En compagnie de ma mère, l'exposition se poursuivait après un café par un périple dans la section confection et mode, où son commerce préféré tenait un stand. Une occasion d'essayer un manteau d'hiver en devisant avec le patron, un petit bavard invétéré à large mèche grise et chaussures bicolores à talonnettes. En compagnie de mon père et de son ami, notre voisin Roger, on s'orientait plutôt vers les halles nord, royaume de l'agriculture et de la viticulture. On voyait là des moissonneuses-batteuses, différents engins agricoles, et surtout une impressionnante pyramide de pommes cirées, qui tutoyait en hauteur la mezzanine, au centre du pavillon. Tout à côté, un fascinant cinéma à triple écran où vous ne saviez où regarder. Oui, au Comptoir, les yeux ne connaissaient aucun répit. Et ici encore, de grands restaurants bruyants captaient la foule, qui s'égaillait entre les stands des producteurs de fromage ou de vin. On y dégustait à longueur de journée. Les hommes convergeaient invariablement au fond de la halle, là-bas, au stand du Jean-Louis: un concours de dégustation dont les vainqueurs voyaient leur nom imprimé dans La Feuille du lendemain. On buvait encore un verre à l'étage supérieur, sur une terrasse en plein air où rampait l'odeur des vaches, parquées là, derrière des barrières métalliques, complètement dépaysées avec toute cette foule, dans leurs litières de paille jetées à même le béton de la halle.

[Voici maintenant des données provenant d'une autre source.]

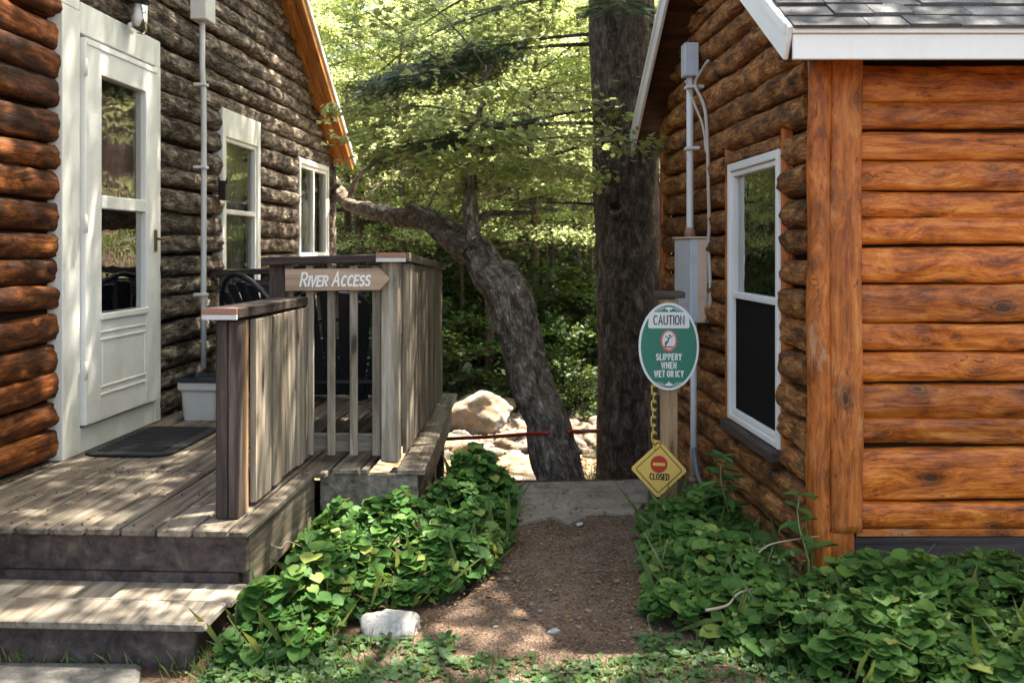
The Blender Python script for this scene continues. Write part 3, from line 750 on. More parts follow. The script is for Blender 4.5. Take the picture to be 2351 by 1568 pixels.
# ------------------------------------------------------------------ deck
srng(21)
DZ = .37
DK = thing('wooden_deck', 'weathered grey plank porch deck with brown risers and one step', 'deck', ML @ Vector((4.3, .7, 0)))
b = MB(ML); v = .02
while v < 1.30:
    w = min(.136, 1.335-v)
    b.box(3.78+random.uniform(-.004, .004), 4.735, v, v+w-.007, DZ-.028, DZ+random.uniform(-.002, .002), 0, .005); v += .1375
b.beam((4.83, 1.772, DZ-.014), (7.32, 1.655, DZ-.0145), .134, .028, ch=.005)
v = .02
while v < 1.60:
    w = min(.136, 1.575-v) if v > 1.5 else .136
    if w < .03: break
    b.box(4.745 if v < 1.3 else 4.83, 7.35, v, v+w-.008, DZ-.028, DZ+random.uniform(-.003, .002), 0, .005); v += .1375
v = .02
while v < 1.30:
    for uu in (3.825, 4.30, 4.70, 4.78):
        for q_ in (.03, .105):
            if v+q_ < 1.33: b.tube([(uu+random.uniform(-.006, .006), v+q_, DZ-.004), (uu, v+q_, DZ+.0028)], .0042, 6, 1)
    v += .1375
b.build('decking', [M['deck'], M['blackmetal']], DK)
b = MB(ML); b.box(3.805, 3.845, -.05, 1.315, .205, DZ-.030, 0, .004); b.box(3.81, 3.84, -.05, 1.285, .10, .202, 0, .004); b.build('front_fascia', M['fasciab'], DK)
b = MB(ML); b.box(3.85, 4.82, 1.28, 1.315, .12, DZ-.030, 0, .004); b.build('side_fascia', M['grey'], DK)
b = MB(ML); b.box(4.86, 4.90, 1.33, 1.80, .16, DZ-.030, 0, .004); b.build('inner_fascia', M['picket'], DK)
b = MB(ML); b.beam((4.91, 1.78, .235), (7.3, 1.665, .235), .04, .20); b.build('long_fascia', M['brown'], DK)
for (uu, vv) in ((4.97, 1.70), (6.25, 1.66), (7.15, 1.60), (7.2, .4), (3.95, 1.15)):
    b = MB(ML); b.box(uu-.045, uu+.045, vv-.045, vv+.045, -.9 if uu > 6 else -.05, DZ-.03, 2); b.build('support_post', M['brown'], DK)
st = MB(ML); st.box(3.39, 3.605, -.06, 1.31, .143, .17, 0, .006, jit=.003); st.box(3.61, 3.80, -.06, 1.325, .143, .169, 0, .006, jit=.003)
step = st.build('step', M['tread'], DK)
b = MB(ML); b.box(3.43, 3.46, -.06, 1.26, .0, .142, 0, .004); b.build('step_riser', M['fasciab'], step)
b = MB(ML); b.box(3.46, 3.80, 1.20, 1.24, .0, .142, 0, .004); b.build('step_stringer', M['fasciab'], step)

# low railing
R1 = thing('low_railing', 'low porch railing of dense vertical boards with a dark brown end post', 'railing', ML @ Vector((4.5, 1.2, DZ)))
b = MB(ML); b.box(3.925, 4.015, 1.155, 1.20, DZ, 1.14, 2, .005); b.box(3.925, 4.015, 1.203, 1.245, DZ, 1.138, 2, .005); b.build('post', M['brown'], R1)
b = MB(ML); b.box(4.02, 4.05, 1.20, 1.245, DZ, 1.135, 2, .003); b.build('post_filler', M['signpost'], R1)
u = 4.13; k = 0
while u < 4.98:
    w = random.choice((.088, .092, .12))
    b = MB(ML); b.box(u, u+w, 1.225+random.uniform(-.004, .004), 1.247+random.uniform(-.004, .004), DZ+.01+random.uniform(0, .02), 1.13, 2, .003, jit=.002); b.build('picket', M['picket'], R1)
    u += w+.020
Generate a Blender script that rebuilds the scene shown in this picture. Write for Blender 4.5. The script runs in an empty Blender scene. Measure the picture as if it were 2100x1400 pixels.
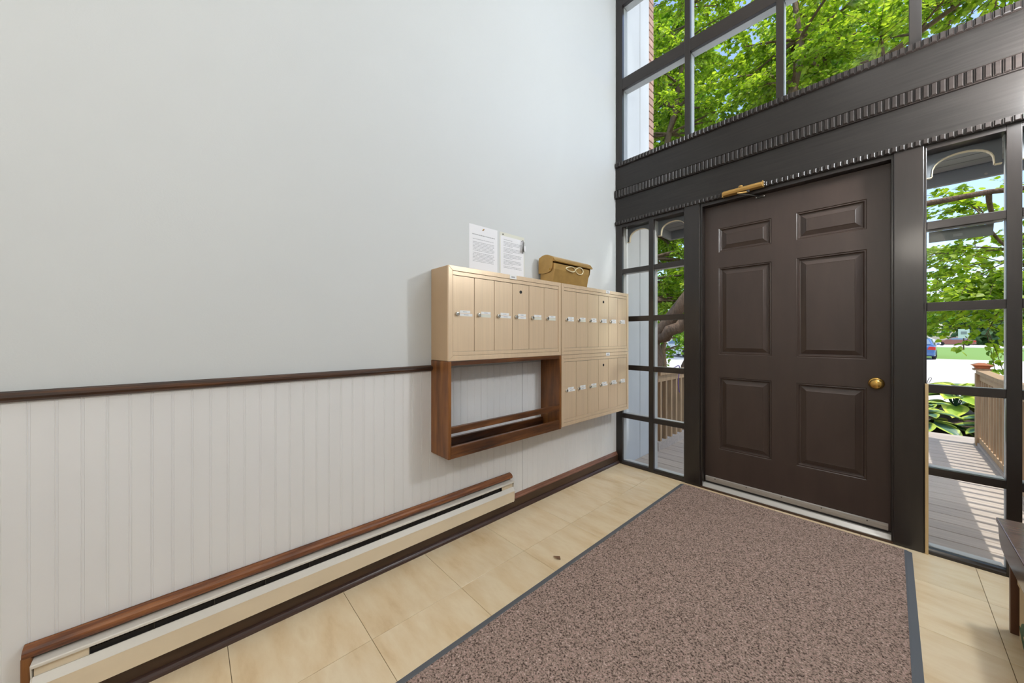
import bpy, math, random
import numpy as np
from mathutils import Vector, Matrix

random.seed(7)
SC = bpy.context.scene
COL = SC.collection
PI = math.pi

# ------------------------------------------------------------------ camera
cd = bpy.data.cameras.new('camera')
cam = bpy.data.objects.new('camera', cd); COL.objects.link(cam)
cd.sensor_fit = 'HORIZONTAL'; cd.sensor_width = 36.0
cd.lens = 718.2 / 2100.0 * 36.0
cd.shift_y = -(700.0 - 689.8) / 2100.0
cd.clip_start = 0.02; cd.clip_end = 600
cam.location = (1.696, -2.852, 1.14)
cam.rotation_euler = (PI / 2, 0, math.radians(47.2924))
SC.camera = cam

# ------------------------------------------------------------------ sky, sun, exposure
W = bpy.data.worlds.new('sky'); SC.world = W; W.use_nodes = True
wn = W.node_tree.nodes; wl = W.node_tree.links
for n in list(wn): wn.remove(n)
wo = wn.new('ShaderNodeOutputWorld'); wb = wn.new('ShaderNodeBackground'); ws = wn.new('ShaderNodeTexSky')
ws.sky_type = 'NISHITA'; ws.sun_disc = False
ws.sun_elevation = math.radians(66); ws.sun_rotation = math.radians(90)
ws.air_density = 1.0; ws.dust_density = 1.6; ws.ozone_density = 1.6
wb.inputs['Strength'].default_value = 0.33
wl.new(ws.outputs[0], wb.inputs[0]); wl.new(wb.outputs[0], wo.inputs[0])
sd = bpy.data.lights.new('sun', 'SUN'); sd.energy = 3.2; sd.angle = math.radians(0.7); sd.color = (1.0, 0.95, 0.86)
sun = bpy.data.objects.new('sun', sd); COL.objects.link(sun)
sun.rotation_euler = Vector((1.0, -0.015, 2.25)).to_track_quat('Z', 'Y').to_euler()
sun.location = (8, 2, 14)

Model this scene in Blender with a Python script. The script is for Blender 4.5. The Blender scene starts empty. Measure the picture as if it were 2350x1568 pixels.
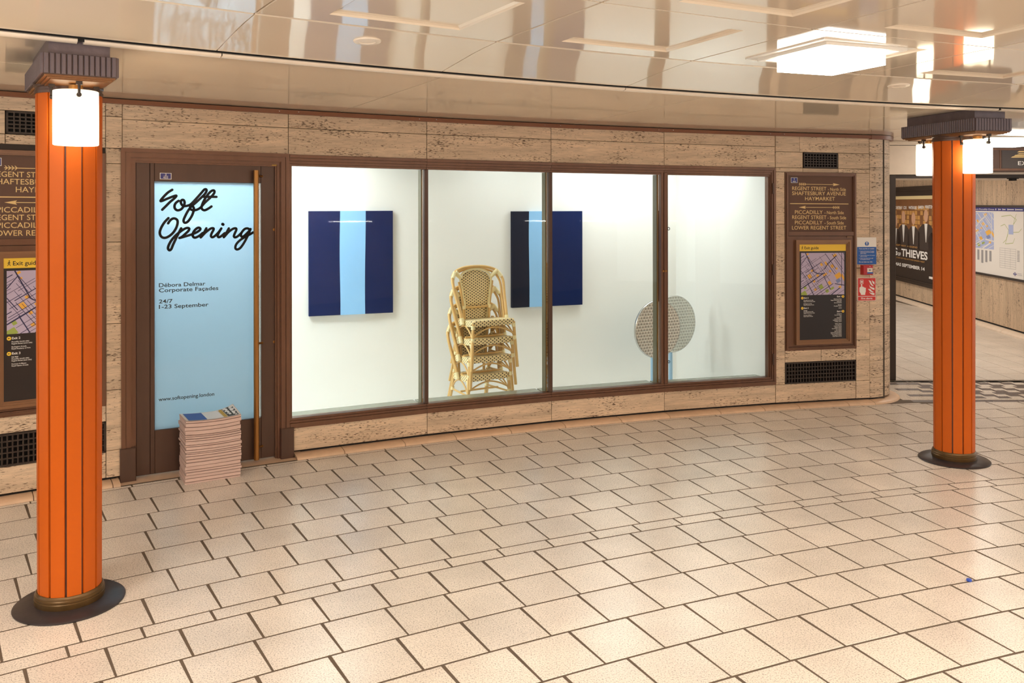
import bpy, bmesh, math, random
from math import sin, cos, pi, radians, degrees, sqrt, atan2
from mathutils import Vector, Matrix
random.seed(7)
SC = bpy.context.scene
COL = SC.collection
H = 1.85                       # eye height; the ring hall is laid out around CX, CY
CX, CY = 6.621, -9.040
RW = 17.50                     # radius of the curved stone wall
F_PX = 2013.5

# ------------------------------------------------------------------ camera, world, lights, exposure
cam = bpy.data.objects.new('camera', bpy.data.cameras.new('camera')); COL.objects.link(cam)
cam.data.sensor_fit = 'HORIZONTAL'; cam.data.sensor_width = 36.0
cam.data.lens = 36.0 * F_PX / 2350.0
cam.data.shift_y = -(784 - 468.0) / 2350.0
cam.data.clip_start = 0.05; cam.data.clip_end = 200
cam.matrix_world = Matrix.Translation((0, 0, H)) @ Matrix.Rotation(pi / 2, 4, 'X') @ Matrix.Rotation(-0.001374, 4, 'Z')
SC.camera = cam
vs = SC.view_settings
vs.view_transform = 'Standard'; vs.look = 'None'; vs.gamma = 1.0; vs.use_curve_mapping = False
vs.exposure = -0.06
SC.display_settings.display_device = 'sRGB'
W = bpy.data.worlds.new('hall_ambient'); SC.world = W; W.use_nodes = True
bgn = W.node_tree.nodes['Background']
bgn.inputs[0].default_value = (1.0, 0.97, 0.93, 1); bgn.inputs[1].default_value = 1.5


def area_light(name, loc, size, power, col, rot=(0, 0, 0), sy=None, spread=None):
    l = bpy.data.lights.new(name, 'AREA'); l.energy = power; l.color = col
    l.shape = 'RECTANGLE'; l.size = size; l.size_y = sy or size
    if spread: l.spread = spread
    o = bpy.data.objects.new(name, l); COL.objects.link(o); o.location = loc; o.rotation_euler = rot
    return o


WARM = (1.0, 0.95, 0.875); COOL = (0.96, 0.985, 1.0)


def pol(th, R, z=0.0):
    t = radians(th)
    return Vector((CX + R * sin(t), CY + R * cos(t), z))


def S(th):                      # the ceiling falls slightly along the hall
    return 1 - 0.00124 * (max(-50, min(14, th)) + 31.8)


# unseen fill lights added at ceiling height, overhead and to the sides of the frame
for th, R, p in [(-29.3, 12.5, 75), (-37.8, 12.5, 75), (-20.8, 12.5, 75), (-46, 14.2, 45), (-33.5, 10.6, 60), (-12.3, 12.5, 75), (-25, 10.2, 50), (-4, 13.5, 60), (-39, 14.8, 90)]:
    area_light('ceiling_fill_light', pol(th, R, 2.42 * S(th)), 0.5, p * 0.27, WARM)
# upward fill lights added outside the frame: they wash the ceiling and the upper stone
for th, R, p in [(-54.4, 15.5, 60), (-50, 12.2, 70), (-43.5, 9.6, 80), (-33.5, 9.4, 80), (-22.5, 9.6, 80), (-12.6, 9.6, 80), (-2, 11.0, 70), (6.0, 13.5, 60), (-40.5, 13.4, 60)]:
    area_light('fill_uplight', pol(th, R, 1.55), 0.6, p * 1.3, (1.0, 0.95, 0.87), rot=(pi, 0, 0))
# corridor beyond the threshold
for y in (10.4, 13.0, 15.8):
    area_light('corridor_light', (5.4, y, 2.44), 0.5, 30, WARM)
# gallery strip lights
GR = pi / 180
for x, p in ((-1.75, 11.5), (-0.15, 4.0), (0.85, 11.5), (1.55, 3.5)):
    area_light('gallery_light', (x + 0.16, 8.713 + 0.385 * x - 0.42, 2.43), 0.55, p, COOL, rot=(0, 0, math.atan(0.385)), sy=0.3)
area_light('gallery_light', (1.75, 8.55, 2.43), 0.5, 5.5, COOL, sy=0.5)
area_light('vestibule_light', pol(-29.92, 18.25, 2.46), 1.0, 85, (0.90, 0.97, 1.0), rot=(-0.35, 0, radians(30)), sy=0.5)


# ------------------------------------------------------------------ materials
def lin(c):
    c = c / 255.0
    return c / 12.92 if c <= 0.04045 else ((c + 0.055) / 1.055) ** 2.4


def rgb(r, g, b): return (lin(r), lin(g), lin(b), 1.0)


MATS = {}


def new_mat(name):
    m = bpy.data.materials.new(name); m.use_nodes = True
    MATS[name] = m
    nt = m.node_tree
    return m, nt, nt.nodes['Principled BSDF']


def N(nt, t, **kw):
    n = nt.nodes.new(t)
    for k, v in kw.items():
        if k.startswith('in_'):
            key = k[3:]
            n.inputs[int(key) if key.isdigit() else key].default_value = v
        else: setattr(n, k, v)
    return n


def mat(name, col, rough=0.5, metal=0.0, spec=0.5, noise=None, bump=None, coat=0.0, rand=0.0):
    """plain surface with optional colour noise (scale, amount, stretch) and bump (scale, strength)"""
    m, nt, b = new_mat(name)
    b.inputs['Roughness'].default_value = rough; b.inputs['Metallic'].default_value = metal
    b.inputs['Specular IOR Level'].default_value = spec; b.inputs['Coat Weight'].default_value = coat
    b.inputs['Base Color'].default_value = col
    L = nt.links
    tc = N(nt, 'ShaderNodeTexCoord')
    src = None
    if noise:
        sc, amt, st = noise
        mp = N(nt, 'ShaderNodeMapping'); mp.inputs['Scale'].default_value = st
        L.new(tc.outputs['Object'], mp.inputs[0])
        no = N(nt, 'ShaderNodeTexNoise', in_Scale=sc, in_Detail=4.0, in_Roughness=0.6); L.new(mp.outputs[0], no.inputs['Vector'])
        mx = N(nt, 'ShaderNodeMix', data_type='RGBA')
        mx.inputs[6].default_value = tuple(c * (1 - amt) for c in col[:3]) + (1,)
        mx.inputs[7].default_value = tuple(min(1, c * (1 + amt)) for c in col[:3]) + (1,)
        L.new(no.outputs[0], mx.inputs[0]); src = mx.outputs[2]
    if rand:
        oi = N(nt, 'ShaderNodeObjectInfo')
        mr = N(nt, 'ShaderNodeMapRange', in_3=1 - rand, in_4=1 + rand); L.new(oi.outputs['Random'], mr.inputs[0])
        hs = N(nt, 'ShaderNodeHueSaturation'); L.new(mr.outputs[0], hs.inputs['Value'])
        if src: L.new(src, hs.inputs['Color'])
        else: hs.inputs['Color'].default_value = col
        src = hs.outputs[0]
    if src: L.new(src, b.inputs['Base Color'])
    if bump:
        nb = N(nt, 'ShaderNodeTexNoise', in_Scale=bump[0], in_Detail=3.0); L.new(tc.outputs['Object'], nb.inputs['Vector'])
        bp = N(nt, 'ShaderNodeBump', in_Strength=bump[1], in_Distance=0.01); L.new(nb.outputs[0], bp.inputs['Height'])
        L.new(bp.outputs[0], b.inputs['Normal'])
    return m


def emat(name, col, strength):
    m, nt, b = new_mat(name)
    b.inputs['Base Color'].default_value = (0.8, 0.8, 0.8, 1)
    b.inputs['Emission Color'].default_value = col; b.inputs['Emission Strength'].default_value = strength
    return m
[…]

On ressortait éreinté de ces journées à Beaulieu. Au carrefour, de jeunes soldats à grosses moufles blanches canalisaient la circulation saturée par la foire. On grimpait dans un bus bondé. De retour à la maison, ma mère jetait ses chaussures, se défaisait de son tailleur pour retrouver le confort incomparable de ses frusques (un vieux chemisier et une jupe en jeans), avec cette exclamation rituelle: "Quel tue-chrétien, ce Gonfloir!" Ma grand-mère, qui y allait avec ses amies, visitait parfois le pavillon réservé à la présentation d'un pays étranger (dans le style promotionnel). Au café ou elle et ses amies avaient leurs habitudes, on entendait alors des questions amusantes:  "Tu as été voir l'Arabie Saoudite, toi?" 
Oui, le Comptoir était un lieu dépaysant.